── SOURCE EXCERPT

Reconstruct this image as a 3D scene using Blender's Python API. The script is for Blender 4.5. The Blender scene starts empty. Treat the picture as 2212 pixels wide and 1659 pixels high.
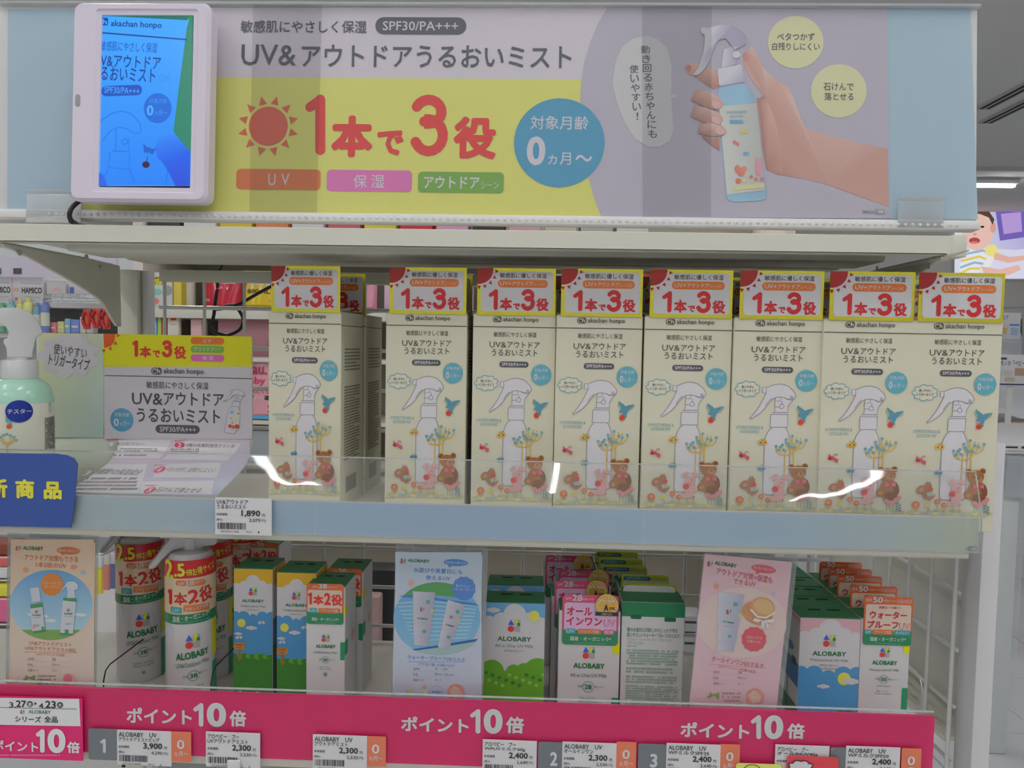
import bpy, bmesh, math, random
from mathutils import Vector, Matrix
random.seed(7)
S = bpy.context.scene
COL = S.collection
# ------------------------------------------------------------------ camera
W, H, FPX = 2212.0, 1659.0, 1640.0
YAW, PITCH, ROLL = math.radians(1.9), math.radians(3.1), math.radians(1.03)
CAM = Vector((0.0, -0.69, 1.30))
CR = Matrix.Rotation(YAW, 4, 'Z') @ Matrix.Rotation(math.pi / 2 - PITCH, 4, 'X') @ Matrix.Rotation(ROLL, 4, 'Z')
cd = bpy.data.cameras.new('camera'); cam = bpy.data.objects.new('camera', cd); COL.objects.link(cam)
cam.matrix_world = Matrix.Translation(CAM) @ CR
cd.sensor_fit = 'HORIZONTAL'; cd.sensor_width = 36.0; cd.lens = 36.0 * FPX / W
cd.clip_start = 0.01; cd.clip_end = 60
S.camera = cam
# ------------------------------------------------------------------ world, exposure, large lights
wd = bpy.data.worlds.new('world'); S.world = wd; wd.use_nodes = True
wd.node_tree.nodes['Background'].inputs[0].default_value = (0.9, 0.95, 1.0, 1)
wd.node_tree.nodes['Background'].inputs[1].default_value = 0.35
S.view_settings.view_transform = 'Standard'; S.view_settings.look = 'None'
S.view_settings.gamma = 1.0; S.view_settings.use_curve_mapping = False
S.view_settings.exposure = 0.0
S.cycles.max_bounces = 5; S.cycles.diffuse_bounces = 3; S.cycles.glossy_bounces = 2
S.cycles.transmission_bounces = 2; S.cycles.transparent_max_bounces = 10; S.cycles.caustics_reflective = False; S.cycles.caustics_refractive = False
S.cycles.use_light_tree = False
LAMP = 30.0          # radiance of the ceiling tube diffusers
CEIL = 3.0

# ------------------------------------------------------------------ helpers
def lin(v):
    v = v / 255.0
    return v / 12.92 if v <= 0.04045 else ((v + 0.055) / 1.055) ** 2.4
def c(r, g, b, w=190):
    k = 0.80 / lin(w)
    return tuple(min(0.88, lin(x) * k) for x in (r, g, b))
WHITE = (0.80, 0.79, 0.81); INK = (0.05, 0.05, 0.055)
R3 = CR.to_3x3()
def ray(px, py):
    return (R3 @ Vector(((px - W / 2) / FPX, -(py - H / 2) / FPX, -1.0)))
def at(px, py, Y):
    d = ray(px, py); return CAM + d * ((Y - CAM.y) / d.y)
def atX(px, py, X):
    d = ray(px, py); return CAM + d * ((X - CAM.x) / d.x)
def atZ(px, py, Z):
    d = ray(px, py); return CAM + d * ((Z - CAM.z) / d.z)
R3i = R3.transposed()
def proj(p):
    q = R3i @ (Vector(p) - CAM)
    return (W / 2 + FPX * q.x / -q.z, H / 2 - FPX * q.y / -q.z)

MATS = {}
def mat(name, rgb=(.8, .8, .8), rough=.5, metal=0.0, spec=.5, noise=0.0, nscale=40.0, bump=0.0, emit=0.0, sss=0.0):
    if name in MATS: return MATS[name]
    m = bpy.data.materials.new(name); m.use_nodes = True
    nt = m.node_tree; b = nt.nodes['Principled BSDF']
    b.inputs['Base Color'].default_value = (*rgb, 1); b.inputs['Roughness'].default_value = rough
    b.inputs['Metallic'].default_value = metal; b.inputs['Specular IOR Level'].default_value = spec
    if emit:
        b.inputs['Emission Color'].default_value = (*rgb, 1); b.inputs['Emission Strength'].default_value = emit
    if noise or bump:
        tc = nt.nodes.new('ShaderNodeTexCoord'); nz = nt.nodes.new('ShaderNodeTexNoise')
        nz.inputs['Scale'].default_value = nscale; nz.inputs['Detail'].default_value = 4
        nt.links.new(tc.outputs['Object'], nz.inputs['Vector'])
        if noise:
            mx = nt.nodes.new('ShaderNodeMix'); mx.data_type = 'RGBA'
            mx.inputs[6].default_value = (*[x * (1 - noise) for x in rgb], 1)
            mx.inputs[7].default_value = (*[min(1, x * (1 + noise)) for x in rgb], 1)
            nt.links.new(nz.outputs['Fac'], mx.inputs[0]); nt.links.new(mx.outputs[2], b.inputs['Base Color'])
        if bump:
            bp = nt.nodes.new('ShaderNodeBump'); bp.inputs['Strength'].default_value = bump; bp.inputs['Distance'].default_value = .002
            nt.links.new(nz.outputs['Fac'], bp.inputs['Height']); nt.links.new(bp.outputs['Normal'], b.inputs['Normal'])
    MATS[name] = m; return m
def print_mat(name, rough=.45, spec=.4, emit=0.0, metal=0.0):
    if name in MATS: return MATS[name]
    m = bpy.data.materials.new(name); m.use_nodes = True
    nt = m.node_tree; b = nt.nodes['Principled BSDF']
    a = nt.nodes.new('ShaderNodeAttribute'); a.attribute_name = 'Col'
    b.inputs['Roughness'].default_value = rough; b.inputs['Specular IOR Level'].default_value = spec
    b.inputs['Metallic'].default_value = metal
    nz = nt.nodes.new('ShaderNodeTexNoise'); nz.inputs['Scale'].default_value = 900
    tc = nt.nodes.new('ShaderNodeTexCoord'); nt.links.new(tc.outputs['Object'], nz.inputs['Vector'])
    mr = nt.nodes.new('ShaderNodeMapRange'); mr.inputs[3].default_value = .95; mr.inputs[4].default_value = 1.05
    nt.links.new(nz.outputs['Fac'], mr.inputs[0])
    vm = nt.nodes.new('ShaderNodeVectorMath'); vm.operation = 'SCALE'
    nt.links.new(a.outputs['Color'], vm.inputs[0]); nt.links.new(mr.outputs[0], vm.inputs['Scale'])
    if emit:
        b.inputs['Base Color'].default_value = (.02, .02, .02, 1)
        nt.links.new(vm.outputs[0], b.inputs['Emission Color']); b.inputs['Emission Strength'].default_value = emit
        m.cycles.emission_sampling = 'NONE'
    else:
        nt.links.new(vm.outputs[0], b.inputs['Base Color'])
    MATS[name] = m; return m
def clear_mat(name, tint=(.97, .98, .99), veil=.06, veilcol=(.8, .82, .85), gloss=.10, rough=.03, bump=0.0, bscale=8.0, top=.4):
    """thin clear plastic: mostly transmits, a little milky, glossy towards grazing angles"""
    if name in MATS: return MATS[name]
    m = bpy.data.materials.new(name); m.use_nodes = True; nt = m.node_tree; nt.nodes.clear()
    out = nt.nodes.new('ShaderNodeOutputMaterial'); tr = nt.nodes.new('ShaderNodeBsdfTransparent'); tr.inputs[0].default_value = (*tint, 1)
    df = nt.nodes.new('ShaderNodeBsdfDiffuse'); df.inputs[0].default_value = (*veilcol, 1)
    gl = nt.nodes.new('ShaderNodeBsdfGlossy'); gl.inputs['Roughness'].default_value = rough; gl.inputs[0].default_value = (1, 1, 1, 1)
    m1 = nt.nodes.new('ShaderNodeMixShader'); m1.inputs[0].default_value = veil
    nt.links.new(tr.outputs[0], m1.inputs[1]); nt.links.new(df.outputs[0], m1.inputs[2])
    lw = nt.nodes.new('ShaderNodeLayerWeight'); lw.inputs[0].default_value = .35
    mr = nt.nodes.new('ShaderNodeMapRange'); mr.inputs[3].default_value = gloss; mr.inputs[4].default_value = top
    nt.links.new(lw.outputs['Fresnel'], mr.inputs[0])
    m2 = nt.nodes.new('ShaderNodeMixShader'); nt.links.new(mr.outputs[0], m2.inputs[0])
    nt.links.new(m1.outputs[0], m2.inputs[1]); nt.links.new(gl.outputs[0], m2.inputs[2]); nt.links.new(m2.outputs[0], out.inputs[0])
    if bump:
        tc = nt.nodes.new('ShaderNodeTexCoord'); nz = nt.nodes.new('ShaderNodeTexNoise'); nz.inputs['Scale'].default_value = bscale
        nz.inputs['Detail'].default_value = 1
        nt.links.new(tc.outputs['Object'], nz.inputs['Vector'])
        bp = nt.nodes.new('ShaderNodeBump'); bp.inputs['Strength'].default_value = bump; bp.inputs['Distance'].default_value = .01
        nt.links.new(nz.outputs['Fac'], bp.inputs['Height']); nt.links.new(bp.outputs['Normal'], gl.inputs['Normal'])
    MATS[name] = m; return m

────

YOUR TASK: Pull out and copy each line containing the string "scene".

RESULT OF THE TASK:
Reconstruct this image as a 3D scene using Blender's Python API. The script is for Blender 4.5. The Blender scene starts empty. Treat the picture as 2212 pixels wide and 1659 pixels high.
S = bpy.context.scene